[Direction] In the listing below, find every line with the string "pixels" and pull it out.

[Record extracts]
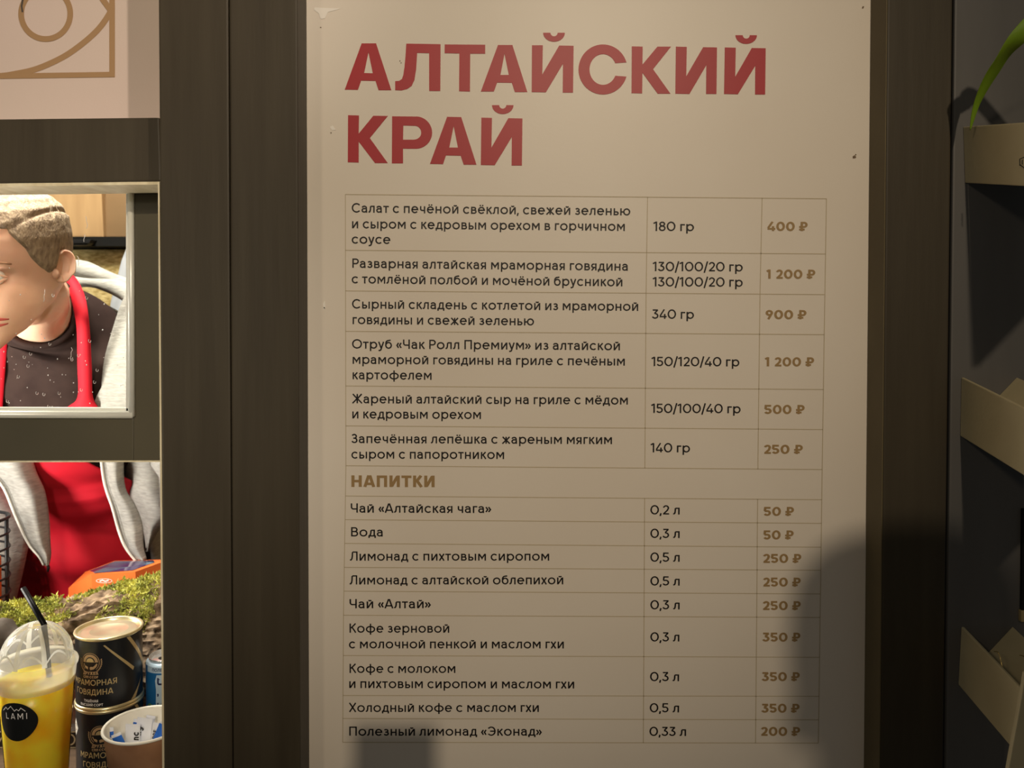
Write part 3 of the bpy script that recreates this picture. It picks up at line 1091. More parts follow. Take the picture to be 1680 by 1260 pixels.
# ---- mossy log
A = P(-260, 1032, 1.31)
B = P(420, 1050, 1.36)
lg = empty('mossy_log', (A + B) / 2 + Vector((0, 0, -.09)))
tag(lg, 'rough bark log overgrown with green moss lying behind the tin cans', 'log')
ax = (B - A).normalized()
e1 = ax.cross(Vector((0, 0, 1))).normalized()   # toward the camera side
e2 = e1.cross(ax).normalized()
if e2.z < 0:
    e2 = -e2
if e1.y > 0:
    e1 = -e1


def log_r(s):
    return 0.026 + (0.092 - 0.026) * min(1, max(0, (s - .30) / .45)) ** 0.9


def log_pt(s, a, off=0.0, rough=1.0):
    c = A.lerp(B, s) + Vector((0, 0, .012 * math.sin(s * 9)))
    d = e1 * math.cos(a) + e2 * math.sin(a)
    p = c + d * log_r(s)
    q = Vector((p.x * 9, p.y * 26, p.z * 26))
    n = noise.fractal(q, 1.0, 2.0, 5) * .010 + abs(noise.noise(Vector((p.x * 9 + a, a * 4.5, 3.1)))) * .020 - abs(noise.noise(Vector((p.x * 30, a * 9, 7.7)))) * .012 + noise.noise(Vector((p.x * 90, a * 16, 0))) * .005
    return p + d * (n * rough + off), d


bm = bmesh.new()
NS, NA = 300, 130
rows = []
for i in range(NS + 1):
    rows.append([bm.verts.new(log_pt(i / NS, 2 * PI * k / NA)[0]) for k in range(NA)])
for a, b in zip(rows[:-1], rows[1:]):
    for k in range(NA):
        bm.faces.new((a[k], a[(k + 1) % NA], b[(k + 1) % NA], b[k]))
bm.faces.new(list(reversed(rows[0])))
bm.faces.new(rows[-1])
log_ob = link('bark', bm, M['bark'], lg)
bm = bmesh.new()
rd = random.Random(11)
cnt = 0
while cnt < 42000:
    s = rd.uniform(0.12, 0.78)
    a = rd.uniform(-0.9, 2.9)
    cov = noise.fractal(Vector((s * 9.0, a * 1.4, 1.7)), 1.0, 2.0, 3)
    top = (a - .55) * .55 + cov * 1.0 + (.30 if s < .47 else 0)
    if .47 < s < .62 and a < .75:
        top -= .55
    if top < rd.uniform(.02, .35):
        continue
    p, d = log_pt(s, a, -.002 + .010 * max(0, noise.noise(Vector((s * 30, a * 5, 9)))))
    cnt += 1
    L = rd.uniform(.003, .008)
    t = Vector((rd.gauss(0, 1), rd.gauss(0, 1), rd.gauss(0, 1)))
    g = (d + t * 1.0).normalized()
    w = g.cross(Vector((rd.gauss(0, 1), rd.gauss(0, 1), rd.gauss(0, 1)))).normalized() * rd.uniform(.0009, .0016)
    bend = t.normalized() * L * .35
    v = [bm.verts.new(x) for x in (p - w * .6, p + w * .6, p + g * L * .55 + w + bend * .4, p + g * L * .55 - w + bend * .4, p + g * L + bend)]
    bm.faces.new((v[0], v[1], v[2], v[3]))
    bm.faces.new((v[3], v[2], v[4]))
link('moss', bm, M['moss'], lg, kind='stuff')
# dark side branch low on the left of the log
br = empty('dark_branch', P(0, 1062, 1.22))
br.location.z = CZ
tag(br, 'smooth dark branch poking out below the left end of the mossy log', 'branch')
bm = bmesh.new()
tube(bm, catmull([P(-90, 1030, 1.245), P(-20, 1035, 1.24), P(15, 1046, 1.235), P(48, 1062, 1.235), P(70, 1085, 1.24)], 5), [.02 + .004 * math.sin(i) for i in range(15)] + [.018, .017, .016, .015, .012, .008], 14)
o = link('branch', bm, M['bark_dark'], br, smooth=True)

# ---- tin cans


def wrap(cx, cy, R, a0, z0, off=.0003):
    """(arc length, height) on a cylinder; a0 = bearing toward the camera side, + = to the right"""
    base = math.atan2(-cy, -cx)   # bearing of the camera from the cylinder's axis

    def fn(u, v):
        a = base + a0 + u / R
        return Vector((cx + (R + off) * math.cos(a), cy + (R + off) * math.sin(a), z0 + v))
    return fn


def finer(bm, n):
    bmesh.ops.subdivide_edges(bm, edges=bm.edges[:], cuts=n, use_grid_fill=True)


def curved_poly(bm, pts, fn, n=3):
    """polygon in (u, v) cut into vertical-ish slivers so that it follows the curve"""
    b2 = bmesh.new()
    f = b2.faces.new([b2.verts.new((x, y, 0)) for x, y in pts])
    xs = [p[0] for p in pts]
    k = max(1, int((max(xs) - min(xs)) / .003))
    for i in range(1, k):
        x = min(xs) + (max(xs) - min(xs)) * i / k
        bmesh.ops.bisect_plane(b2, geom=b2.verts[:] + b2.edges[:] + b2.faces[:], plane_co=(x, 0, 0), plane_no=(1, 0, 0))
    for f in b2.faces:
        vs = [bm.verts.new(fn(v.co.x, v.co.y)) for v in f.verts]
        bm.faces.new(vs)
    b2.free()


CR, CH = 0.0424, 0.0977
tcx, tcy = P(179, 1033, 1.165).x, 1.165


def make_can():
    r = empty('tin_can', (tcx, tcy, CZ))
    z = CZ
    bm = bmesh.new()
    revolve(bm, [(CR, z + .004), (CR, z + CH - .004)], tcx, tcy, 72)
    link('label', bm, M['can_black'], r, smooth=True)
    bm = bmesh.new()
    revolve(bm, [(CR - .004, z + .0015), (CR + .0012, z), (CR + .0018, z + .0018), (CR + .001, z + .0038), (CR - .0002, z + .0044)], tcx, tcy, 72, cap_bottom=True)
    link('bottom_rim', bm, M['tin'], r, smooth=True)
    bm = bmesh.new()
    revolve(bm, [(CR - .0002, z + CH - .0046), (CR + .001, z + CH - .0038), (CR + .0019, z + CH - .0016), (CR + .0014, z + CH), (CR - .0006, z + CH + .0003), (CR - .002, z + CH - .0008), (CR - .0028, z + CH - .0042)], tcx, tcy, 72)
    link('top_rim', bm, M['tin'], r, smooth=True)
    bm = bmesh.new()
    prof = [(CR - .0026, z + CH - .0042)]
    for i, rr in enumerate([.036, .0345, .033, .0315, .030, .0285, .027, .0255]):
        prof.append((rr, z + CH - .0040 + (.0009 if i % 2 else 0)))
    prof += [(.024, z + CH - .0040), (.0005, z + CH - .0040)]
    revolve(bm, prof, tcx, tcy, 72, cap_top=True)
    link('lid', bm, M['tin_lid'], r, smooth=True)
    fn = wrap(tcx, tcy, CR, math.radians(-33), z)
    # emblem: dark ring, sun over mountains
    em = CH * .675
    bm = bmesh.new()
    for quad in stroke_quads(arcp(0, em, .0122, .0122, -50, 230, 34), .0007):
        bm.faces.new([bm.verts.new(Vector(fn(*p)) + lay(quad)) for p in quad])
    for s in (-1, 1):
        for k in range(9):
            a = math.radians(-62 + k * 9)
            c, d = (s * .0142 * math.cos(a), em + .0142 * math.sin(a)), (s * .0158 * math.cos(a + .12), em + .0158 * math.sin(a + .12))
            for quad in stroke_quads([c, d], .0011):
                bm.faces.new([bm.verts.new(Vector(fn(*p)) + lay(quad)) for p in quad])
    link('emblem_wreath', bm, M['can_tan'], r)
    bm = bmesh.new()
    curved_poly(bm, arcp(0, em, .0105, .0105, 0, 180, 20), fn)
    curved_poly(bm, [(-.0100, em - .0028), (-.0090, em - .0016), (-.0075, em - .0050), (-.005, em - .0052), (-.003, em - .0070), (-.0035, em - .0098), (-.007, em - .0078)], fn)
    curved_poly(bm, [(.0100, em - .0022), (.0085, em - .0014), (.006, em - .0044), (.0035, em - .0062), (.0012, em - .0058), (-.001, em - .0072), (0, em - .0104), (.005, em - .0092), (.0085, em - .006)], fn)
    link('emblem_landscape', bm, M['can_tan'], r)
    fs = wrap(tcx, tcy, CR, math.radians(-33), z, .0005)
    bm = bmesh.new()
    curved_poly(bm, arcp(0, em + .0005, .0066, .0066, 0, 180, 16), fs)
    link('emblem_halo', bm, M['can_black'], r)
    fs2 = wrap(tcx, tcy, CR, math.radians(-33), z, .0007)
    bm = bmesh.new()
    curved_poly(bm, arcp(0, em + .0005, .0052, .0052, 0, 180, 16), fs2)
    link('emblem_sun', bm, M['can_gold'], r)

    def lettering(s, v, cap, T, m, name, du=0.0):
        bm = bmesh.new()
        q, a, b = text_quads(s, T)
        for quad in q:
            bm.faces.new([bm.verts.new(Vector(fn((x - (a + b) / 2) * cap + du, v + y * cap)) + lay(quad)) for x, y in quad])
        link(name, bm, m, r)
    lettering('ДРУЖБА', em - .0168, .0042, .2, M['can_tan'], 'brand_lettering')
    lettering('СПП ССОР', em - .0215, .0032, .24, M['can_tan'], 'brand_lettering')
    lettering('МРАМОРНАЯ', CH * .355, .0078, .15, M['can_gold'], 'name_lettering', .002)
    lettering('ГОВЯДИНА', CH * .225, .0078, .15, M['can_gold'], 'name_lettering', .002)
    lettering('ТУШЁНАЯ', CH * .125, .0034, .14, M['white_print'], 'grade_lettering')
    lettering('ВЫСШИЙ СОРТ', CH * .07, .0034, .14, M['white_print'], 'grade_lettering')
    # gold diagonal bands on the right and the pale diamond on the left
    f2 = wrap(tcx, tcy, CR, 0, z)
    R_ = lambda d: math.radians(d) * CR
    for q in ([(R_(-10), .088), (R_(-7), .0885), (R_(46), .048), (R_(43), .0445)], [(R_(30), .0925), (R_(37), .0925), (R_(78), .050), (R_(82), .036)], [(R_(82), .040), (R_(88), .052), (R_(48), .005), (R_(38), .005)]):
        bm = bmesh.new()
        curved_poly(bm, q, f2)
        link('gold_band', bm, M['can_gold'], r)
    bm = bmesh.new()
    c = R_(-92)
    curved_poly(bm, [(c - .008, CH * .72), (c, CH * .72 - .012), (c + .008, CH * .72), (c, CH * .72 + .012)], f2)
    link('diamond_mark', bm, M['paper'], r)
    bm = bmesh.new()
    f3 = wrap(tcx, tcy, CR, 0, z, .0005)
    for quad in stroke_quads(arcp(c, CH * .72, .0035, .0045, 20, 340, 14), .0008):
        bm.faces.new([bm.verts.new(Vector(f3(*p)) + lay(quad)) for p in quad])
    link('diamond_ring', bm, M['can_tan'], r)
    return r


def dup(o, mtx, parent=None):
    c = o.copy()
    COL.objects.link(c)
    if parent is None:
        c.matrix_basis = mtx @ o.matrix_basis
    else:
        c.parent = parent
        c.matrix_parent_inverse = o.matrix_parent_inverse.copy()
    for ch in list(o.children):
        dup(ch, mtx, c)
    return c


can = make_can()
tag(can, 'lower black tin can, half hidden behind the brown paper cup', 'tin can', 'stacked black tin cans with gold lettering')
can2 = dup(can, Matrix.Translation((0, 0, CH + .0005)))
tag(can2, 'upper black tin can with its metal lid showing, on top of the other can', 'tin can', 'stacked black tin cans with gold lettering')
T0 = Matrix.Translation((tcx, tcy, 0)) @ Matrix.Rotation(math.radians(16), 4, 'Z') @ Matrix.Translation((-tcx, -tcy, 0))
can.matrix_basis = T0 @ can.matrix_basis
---
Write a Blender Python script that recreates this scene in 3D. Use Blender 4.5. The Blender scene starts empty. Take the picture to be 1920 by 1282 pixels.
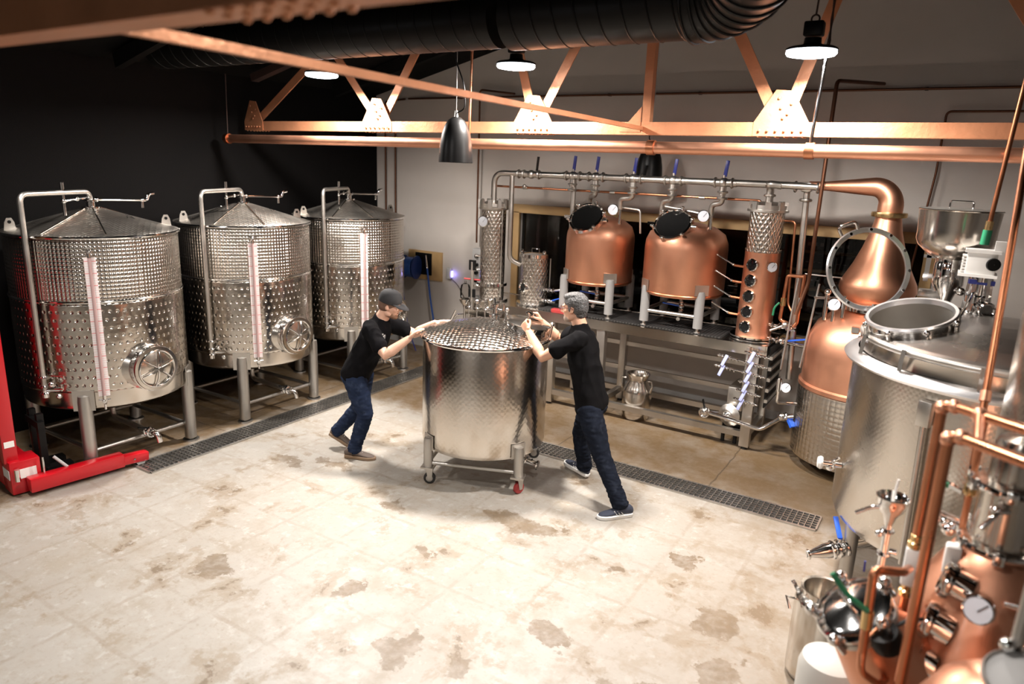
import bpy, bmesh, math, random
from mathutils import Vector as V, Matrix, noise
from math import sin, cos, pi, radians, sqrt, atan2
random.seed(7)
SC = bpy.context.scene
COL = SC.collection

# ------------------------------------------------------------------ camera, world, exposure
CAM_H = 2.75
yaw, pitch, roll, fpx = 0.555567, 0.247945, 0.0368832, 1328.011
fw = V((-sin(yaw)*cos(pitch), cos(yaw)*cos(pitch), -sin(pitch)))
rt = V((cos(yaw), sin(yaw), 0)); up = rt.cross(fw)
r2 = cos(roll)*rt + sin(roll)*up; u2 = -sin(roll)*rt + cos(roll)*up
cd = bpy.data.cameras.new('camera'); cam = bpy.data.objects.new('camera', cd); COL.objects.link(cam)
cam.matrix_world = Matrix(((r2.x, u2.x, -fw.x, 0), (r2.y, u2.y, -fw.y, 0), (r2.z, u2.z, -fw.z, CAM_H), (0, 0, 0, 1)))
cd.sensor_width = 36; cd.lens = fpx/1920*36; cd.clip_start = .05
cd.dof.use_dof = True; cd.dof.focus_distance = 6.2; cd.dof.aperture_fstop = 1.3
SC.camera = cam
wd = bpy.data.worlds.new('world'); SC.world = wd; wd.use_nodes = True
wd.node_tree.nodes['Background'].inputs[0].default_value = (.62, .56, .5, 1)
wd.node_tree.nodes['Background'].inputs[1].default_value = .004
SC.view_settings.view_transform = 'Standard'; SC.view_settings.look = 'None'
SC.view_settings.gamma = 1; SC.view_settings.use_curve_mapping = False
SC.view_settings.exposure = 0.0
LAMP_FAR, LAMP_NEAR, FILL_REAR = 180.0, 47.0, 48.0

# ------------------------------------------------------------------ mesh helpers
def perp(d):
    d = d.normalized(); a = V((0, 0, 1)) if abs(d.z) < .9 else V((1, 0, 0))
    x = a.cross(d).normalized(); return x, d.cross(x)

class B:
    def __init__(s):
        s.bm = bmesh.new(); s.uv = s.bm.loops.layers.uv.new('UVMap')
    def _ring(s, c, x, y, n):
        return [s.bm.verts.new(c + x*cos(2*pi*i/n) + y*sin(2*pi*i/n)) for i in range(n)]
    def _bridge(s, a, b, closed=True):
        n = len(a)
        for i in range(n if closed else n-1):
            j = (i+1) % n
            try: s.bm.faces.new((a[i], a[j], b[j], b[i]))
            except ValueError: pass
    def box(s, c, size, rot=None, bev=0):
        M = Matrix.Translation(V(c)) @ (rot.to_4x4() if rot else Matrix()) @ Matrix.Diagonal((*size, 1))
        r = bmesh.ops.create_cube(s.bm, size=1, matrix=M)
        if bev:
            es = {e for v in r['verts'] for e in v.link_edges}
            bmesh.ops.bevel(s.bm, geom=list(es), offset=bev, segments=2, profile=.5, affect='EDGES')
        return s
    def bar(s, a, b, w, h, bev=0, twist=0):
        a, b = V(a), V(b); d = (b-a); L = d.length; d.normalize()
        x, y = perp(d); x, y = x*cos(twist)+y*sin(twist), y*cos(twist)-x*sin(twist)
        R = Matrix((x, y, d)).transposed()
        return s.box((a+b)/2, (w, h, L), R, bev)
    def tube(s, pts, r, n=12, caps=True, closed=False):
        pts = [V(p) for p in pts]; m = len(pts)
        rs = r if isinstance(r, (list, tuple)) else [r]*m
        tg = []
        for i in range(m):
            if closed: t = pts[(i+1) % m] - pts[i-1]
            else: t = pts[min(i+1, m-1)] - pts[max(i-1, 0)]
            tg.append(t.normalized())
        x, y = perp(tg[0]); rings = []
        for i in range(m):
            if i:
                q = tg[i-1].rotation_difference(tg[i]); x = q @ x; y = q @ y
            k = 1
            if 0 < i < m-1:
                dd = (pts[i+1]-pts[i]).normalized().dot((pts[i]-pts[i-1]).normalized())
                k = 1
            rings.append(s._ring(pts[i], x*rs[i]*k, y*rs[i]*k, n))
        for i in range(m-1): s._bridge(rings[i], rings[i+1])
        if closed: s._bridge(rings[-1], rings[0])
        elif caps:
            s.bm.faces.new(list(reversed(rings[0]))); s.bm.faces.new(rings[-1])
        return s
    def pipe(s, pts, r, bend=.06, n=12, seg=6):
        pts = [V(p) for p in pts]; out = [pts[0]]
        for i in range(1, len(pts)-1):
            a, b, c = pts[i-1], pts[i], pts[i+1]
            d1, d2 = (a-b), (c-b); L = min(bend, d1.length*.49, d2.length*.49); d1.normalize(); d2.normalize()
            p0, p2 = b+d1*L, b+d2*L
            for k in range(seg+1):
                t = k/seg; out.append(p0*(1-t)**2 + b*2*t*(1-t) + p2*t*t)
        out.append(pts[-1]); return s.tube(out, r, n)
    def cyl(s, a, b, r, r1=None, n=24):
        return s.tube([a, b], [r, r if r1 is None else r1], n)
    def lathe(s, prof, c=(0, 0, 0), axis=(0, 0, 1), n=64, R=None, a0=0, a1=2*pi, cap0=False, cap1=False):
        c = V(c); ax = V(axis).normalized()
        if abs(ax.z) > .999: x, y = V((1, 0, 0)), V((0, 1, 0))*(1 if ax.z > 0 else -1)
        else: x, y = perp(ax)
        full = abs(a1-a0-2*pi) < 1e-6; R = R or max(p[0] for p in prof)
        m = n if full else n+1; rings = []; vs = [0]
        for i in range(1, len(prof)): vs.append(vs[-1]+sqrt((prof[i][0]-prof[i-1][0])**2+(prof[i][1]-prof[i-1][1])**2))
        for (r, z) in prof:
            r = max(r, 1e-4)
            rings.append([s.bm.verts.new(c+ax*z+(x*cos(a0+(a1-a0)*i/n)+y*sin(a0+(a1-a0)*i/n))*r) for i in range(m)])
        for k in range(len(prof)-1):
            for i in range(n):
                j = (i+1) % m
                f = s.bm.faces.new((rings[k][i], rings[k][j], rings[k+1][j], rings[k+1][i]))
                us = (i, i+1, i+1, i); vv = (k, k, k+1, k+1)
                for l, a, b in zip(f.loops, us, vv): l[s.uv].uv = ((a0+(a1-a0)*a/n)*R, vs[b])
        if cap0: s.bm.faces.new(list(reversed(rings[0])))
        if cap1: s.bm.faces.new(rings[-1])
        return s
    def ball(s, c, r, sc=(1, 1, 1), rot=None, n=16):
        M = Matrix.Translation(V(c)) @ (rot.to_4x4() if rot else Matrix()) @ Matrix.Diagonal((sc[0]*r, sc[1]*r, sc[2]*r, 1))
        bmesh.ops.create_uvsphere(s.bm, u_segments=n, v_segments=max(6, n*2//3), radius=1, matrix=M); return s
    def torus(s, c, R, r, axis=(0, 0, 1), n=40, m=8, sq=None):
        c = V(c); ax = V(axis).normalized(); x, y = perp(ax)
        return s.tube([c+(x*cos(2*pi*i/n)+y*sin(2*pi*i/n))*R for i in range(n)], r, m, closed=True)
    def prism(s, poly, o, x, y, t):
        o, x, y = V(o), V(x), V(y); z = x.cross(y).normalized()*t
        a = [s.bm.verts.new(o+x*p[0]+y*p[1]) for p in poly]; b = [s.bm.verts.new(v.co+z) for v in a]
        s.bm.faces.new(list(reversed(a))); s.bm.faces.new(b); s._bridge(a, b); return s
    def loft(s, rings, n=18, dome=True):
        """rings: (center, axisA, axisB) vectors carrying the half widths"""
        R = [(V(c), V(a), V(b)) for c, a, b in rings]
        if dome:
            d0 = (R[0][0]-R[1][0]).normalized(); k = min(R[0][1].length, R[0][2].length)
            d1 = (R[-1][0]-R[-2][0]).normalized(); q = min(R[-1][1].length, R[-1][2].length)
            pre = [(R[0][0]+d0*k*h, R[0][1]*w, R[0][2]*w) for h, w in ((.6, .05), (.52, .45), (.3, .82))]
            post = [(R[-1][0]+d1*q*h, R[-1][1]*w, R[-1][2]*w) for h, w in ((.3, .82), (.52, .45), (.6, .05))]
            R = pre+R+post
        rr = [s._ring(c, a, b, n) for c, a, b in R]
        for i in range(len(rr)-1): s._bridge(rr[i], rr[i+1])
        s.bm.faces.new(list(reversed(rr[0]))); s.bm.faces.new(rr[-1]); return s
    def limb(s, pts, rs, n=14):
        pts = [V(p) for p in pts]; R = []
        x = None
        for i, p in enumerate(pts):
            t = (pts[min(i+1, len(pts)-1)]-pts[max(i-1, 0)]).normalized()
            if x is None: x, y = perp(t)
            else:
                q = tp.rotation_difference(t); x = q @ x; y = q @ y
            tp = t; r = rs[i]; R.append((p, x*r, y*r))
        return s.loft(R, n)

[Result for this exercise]
Write part 3 of the bpy script that recreates this picture. It picks up at line 1091. More parts follow. Take the picture to be 1680 by 1260 pixels.
Write a Blender Python script that recreates this scene in 3D. Use Blender 4.5. The Blender scene starts empty. Take the picture to be 1920 by 1282 pixels.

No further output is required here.